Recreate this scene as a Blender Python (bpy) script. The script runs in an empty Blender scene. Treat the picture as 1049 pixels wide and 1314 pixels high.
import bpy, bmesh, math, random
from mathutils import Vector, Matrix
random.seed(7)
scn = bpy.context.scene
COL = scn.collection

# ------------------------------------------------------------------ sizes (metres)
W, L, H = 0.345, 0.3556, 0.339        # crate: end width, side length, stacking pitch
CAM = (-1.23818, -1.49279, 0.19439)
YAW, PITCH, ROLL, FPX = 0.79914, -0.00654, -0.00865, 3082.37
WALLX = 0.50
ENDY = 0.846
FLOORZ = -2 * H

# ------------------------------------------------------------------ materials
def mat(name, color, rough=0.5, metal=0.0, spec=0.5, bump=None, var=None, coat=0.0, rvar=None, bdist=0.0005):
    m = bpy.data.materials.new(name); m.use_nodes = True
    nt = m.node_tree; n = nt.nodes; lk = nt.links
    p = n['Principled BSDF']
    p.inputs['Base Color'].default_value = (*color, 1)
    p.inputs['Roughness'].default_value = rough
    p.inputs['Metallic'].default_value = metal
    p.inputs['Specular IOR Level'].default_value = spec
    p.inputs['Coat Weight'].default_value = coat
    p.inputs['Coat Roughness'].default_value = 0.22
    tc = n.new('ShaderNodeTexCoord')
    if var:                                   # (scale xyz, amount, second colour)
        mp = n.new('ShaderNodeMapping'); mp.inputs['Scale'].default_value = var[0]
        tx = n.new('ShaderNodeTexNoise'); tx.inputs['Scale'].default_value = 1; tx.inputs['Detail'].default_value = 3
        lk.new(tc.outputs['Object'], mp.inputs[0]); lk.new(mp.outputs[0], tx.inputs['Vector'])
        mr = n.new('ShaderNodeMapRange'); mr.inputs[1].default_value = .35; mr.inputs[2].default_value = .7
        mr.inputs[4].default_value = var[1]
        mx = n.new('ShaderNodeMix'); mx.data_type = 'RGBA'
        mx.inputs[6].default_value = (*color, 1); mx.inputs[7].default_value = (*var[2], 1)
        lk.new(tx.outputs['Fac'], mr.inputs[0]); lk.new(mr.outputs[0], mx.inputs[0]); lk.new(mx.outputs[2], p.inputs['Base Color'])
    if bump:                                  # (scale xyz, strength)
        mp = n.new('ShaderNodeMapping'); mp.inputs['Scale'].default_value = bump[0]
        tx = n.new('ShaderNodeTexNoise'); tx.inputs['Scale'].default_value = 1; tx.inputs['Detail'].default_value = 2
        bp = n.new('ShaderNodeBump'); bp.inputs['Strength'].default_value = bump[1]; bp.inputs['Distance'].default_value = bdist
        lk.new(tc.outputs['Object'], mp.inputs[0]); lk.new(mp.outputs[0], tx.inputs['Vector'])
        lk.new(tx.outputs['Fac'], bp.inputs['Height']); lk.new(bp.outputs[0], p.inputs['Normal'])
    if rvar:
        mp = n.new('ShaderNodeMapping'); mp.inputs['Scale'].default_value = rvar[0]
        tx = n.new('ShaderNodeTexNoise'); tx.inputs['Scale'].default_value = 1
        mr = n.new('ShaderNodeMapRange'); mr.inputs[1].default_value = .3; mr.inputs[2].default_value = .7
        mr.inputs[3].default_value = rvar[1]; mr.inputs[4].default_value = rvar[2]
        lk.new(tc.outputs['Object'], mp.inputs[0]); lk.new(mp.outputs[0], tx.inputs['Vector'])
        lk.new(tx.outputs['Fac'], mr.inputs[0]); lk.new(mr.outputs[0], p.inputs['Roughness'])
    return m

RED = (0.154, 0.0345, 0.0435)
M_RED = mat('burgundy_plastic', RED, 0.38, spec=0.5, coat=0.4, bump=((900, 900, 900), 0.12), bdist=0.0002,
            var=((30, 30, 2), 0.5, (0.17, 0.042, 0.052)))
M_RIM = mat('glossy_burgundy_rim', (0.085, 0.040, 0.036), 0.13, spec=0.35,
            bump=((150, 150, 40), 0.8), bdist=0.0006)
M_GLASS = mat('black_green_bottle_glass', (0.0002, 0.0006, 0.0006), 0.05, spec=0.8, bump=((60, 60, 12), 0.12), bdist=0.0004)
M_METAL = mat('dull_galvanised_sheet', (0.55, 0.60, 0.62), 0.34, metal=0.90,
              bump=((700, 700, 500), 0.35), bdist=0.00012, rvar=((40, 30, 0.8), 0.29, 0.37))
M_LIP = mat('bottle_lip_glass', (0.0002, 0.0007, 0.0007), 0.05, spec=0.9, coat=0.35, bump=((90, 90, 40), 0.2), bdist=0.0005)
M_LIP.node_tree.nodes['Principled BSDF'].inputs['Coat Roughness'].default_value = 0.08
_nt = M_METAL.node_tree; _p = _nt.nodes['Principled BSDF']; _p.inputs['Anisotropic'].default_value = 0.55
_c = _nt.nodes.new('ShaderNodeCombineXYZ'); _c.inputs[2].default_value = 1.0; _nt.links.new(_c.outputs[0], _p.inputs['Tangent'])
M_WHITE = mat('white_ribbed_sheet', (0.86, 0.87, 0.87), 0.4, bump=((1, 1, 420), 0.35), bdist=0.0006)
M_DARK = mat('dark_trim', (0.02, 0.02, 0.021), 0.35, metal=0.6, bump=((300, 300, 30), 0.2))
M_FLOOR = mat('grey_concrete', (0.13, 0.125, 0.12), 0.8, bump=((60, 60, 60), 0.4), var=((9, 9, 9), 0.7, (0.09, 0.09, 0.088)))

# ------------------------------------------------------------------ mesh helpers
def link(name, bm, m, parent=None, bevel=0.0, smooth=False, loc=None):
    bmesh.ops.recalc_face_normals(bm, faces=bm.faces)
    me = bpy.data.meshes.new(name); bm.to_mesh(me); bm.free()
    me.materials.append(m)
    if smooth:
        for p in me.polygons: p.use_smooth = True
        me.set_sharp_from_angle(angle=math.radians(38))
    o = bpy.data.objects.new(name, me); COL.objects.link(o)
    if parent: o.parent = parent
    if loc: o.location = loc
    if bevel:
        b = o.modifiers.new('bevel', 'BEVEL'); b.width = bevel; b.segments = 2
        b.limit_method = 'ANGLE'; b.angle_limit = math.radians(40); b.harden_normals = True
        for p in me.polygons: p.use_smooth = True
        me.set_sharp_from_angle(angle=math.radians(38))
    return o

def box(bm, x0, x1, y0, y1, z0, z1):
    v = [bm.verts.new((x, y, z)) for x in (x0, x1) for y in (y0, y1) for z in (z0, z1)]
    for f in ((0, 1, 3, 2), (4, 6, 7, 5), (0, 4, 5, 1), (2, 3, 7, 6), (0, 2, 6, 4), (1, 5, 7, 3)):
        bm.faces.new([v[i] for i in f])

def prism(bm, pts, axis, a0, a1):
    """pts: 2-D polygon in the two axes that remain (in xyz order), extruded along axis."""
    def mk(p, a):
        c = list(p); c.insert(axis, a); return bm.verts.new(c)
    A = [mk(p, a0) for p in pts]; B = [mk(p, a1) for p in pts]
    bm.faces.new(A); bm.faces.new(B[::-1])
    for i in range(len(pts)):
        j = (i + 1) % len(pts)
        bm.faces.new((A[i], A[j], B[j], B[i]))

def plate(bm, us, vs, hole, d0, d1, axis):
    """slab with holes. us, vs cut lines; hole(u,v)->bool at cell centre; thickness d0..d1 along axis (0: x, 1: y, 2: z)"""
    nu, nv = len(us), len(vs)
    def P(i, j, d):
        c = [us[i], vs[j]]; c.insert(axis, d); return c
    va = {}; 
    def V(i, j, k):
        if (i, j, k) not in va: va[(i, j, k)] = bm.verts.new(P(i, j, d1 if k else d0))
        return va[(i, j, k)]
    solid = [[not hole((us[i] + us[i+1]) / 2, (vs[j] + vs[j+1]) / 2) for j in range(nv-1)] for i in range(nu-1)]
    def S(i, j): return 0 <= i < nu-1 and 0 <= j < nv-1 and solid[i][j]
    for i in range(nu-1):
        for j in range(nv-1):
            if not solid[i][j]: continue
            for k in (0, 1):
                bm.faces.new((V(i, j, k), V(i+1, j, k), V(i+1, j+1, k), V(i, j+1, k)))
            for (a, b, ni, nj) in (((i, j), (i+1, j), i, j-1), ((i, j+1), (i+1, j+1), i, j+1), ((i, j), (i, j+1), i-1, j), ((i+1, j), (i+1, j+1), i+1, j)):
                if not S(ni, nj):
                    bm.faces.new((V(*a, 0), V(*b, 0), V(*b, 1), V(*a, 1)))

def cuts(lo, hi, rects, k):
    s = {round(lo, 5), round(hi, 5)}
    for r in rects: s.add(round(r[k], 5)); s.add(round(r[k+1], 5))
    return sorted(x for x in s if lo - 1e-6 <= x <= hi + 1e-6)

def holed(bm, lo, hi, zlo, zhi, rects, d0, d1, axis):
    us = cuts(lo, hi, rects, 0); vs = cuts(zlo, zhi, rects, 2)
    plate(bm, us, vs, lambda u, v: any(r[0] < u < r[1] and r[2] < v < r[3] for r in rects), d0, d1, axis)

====

> Task requirements
Include the first line, the line containing "FLOORZ = -2 * H", and every line between them, copied exactly from the material above; output no other line.

> Answer in full
Recreate this scene as a Blender Python (bpy) script. The script runs in an empty Blender scene. Treat the picture as 1049 pixels wide and 1314 pixels high.
import bpy, bmesh, math, random
from mathutils import Vector, Matrix
random.seed(7)
scn = bpy.context.scene
COL = scn.collection

# ------------------------------------------------------------------ sizes (metres)
W, L, H = 0.345, 0.3556, 0.339        # crate: end width, side length, stacking pitch
CAM = (-1.23818, -1.49279, 0.19439)
YAW, PITCH, ROLL, FPX = 0.79914, -0.00654, -0.00865, 3082.37
WALLX = 0.50
ENDY = 0.846
FLOORZ = -2 * H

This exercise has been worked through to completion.